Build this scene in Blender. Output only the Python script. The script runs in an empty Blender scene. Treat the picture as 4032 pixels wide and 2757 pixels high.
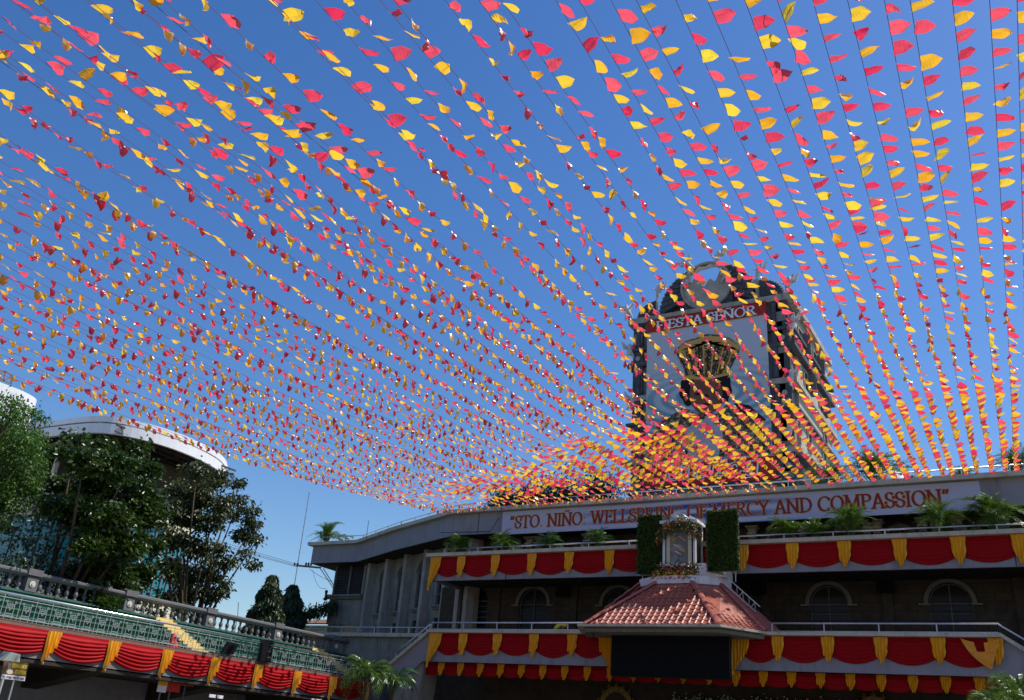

.....

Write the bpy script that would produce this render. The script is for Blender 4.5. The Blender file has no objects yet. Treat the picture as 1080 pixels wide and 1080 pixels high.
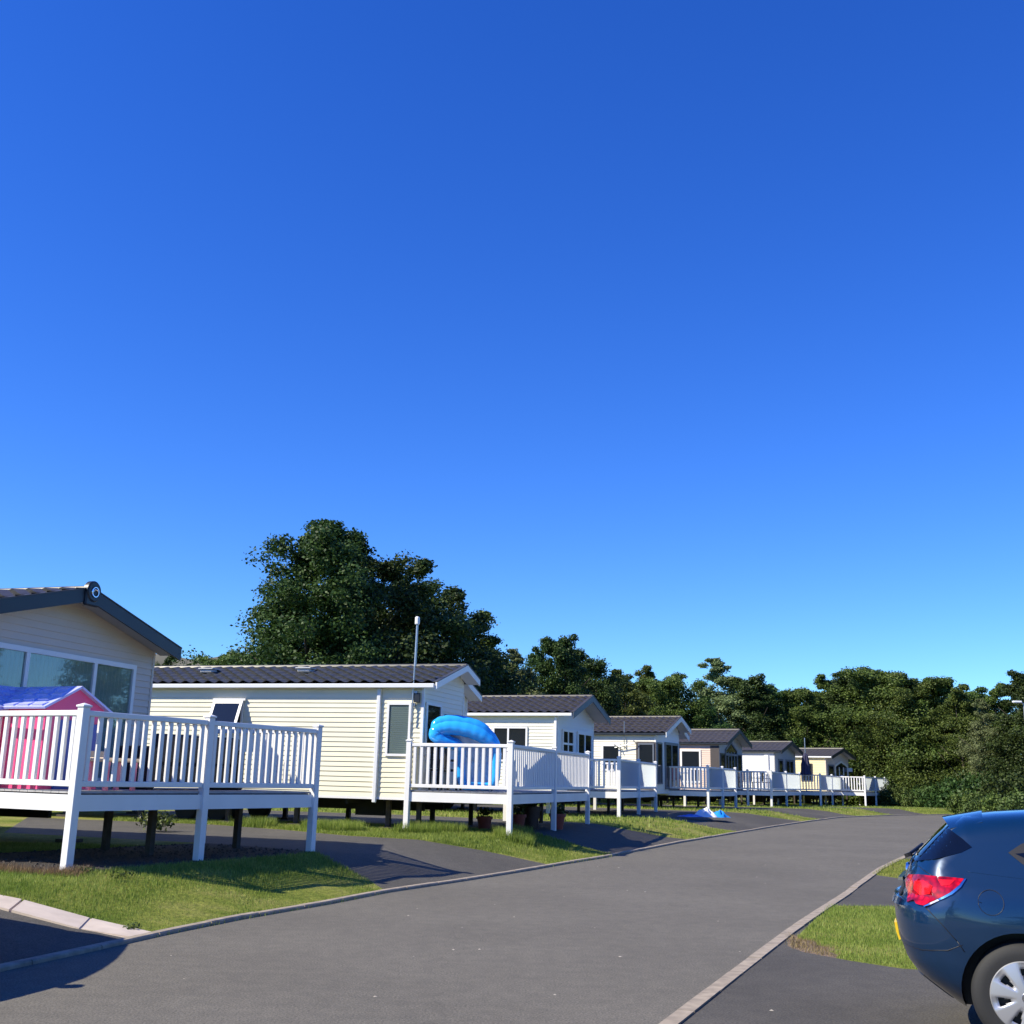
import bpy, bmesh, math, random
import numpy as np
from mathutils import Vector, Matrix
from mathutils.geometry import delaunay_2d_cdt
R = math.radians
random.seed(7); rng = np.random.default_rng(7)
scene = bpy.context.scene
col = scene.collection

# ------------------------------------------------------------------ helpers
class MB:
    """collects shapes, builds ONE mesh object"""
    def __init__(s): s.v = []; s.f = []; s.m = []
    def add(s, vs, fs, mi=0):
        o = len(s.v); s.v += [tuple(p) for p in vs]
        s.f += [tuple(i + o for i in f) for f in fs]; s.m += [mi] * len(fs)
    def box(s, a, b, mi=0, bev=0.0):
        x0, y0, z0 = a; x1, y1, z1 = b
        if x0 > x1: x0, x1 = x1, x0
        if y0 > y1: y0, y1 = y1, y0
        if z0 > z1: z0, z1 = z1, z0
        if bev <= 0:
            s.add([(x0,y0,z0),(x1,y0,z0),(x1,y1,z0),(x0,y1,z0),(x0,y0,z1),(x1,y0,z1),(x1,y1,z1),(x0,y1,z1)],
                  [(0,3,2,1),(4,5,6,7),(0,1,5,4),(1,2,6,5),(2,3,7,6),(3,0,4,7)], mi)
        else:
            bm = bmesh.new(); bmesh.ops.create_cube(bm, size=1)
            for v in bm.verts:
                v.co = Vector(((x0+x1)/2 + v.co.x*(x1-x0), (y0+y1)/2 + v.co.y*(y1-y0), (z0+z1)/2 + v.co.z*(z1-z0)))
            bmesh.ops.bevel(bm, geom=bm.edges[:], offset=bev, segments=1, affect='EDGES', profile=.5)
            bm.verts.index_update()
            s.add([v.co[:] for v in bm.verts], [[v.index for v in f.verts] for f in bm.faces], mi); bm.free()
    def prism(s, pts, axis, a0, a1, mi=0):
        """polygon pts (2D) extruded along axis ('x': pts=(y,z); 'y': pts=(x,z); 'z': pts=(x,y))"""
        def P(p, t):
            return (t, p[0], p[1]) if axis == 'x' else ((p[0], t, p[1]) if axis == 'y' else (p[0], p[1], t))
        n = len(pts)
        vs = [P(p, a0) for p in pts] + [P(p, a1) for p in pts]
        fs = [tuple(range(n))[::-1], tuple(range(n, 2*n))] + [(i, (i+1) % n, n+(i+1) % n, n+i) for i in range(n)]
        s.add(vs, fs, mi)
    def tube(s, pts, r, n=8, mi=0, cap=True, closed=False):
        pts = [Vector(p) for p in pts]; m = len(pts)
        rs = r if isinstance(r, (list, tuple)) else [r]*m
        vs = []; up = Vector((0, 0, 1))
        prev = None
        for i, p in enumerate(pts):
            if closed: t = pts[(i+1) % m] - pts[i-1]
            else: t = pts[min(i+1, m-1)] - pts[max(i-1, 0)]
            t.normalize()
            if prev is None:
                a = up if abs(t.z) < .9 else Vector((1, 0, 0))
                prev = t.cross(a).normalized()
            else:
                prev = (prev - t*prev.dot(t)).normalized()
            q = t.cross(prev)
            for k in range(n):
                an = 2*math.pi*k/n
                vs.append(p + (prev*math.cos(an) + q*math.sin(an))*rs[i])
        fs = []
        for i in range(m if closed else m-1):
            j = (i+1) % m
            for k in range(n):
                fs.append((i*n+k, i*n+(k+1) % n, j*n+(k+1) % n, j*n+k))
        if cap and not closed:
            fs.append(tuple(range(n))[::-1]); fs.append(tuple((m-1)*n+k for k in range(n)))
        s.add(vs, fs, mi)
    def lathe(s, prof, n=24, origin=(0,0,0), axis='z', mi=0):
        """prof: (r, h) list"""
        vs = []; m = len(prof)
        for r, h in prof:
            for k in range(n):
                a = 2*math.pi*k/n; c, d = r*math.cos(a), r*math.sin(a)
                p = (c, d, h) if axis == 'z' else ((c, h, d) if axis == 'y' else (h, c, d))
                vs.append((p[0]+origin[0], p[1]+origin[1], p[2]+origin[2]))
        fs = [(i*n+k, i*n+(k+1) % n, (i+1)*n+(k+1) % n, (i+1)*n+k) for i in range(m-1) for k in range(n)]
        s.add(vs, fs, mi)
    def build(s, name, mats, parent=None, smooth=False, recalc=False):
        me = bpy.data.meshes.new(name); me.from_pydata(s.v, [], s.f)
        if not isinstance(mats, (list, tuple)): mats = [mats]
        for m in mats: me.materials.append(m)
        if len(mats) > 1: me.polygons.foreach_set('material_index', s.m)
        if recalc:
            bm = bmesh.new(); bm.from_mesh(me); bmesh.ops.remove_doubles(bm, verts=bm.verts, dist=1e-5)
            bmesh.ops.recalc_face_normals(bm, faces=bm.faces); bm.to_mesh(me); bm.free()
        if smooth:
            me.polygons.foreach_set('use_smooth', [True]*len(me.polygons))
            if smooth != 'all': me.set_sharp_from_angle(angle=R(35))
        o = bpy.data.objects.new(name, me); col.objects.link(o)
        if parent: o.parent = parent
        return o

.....

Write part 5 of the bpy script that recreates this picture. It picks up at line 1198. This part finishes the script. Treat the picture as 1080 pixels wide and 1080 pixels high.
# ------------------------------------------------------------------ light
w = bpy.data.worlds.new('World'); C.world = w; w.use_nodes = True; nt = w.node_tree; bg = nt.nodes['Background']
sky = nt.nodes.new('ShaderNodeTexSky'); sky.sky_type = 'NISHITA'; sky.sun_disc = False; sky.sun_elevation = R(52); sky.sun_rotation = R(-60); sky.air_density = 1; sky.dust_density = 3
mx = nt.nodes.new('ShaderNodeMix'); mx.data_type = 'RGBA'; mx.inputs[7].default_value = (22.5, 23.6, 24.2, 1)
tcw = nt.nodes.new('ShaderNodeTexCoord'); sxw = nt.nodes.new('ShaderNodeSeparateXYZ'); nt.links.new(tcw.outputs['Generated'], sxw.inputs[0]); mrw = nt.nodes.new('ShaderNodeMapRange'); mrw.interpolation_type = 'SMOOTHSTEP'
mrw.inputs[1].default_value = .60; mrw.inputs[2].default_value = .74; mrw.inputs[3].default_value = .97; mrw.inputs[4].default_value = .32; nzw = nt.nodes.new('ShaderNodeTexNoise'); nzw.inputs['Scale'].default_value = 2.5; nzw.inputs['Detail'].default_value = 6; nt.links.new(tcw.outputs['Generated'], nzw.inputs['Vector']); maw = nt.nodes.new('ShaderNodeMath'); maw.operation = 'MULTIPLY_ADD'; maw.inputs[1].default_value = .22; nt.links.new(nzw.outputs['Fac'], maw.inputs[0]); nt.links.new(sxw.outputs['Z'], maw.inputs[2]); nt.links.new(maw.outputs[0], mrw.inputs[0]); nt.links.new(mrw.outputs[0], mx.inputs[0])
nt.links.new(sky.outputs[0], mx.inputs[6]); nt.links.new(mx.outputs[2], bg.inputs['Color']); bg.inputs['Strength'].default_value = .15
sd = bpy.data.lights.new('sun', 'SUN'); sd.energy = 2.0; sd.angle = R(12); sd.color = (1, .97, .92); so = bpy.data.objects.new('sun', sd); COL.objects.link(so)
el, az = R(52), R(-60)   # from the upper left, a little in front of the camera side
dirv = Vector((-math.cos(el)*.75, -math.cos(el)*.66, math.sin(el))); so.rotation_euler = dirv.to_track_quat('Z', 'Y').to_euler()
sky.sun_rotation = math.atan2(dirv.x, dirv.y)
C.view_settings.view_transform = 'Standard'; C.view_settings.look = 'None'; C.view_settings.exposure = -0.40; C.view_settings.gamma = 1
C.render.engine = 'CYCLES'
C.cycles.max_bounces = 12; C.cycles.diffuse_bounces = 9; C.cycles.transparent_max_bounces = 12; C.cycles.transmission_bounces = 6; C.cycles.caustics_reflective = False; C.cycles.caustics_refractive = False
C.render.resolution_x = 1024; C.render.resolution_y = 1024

.....

Exercise brief => Look through the records and gather every line containing "render".

Result of the task =>
Write the bpy script that would produce this render. The script is for Blender 4.5. The Blender file has no objects yet. Treat the picture as 1080 pixels wide and 1080 pixels high.
C.render.engine = 'CYCLES'
C.render.resolution_x = 1024; C.render.resolution_y = 1024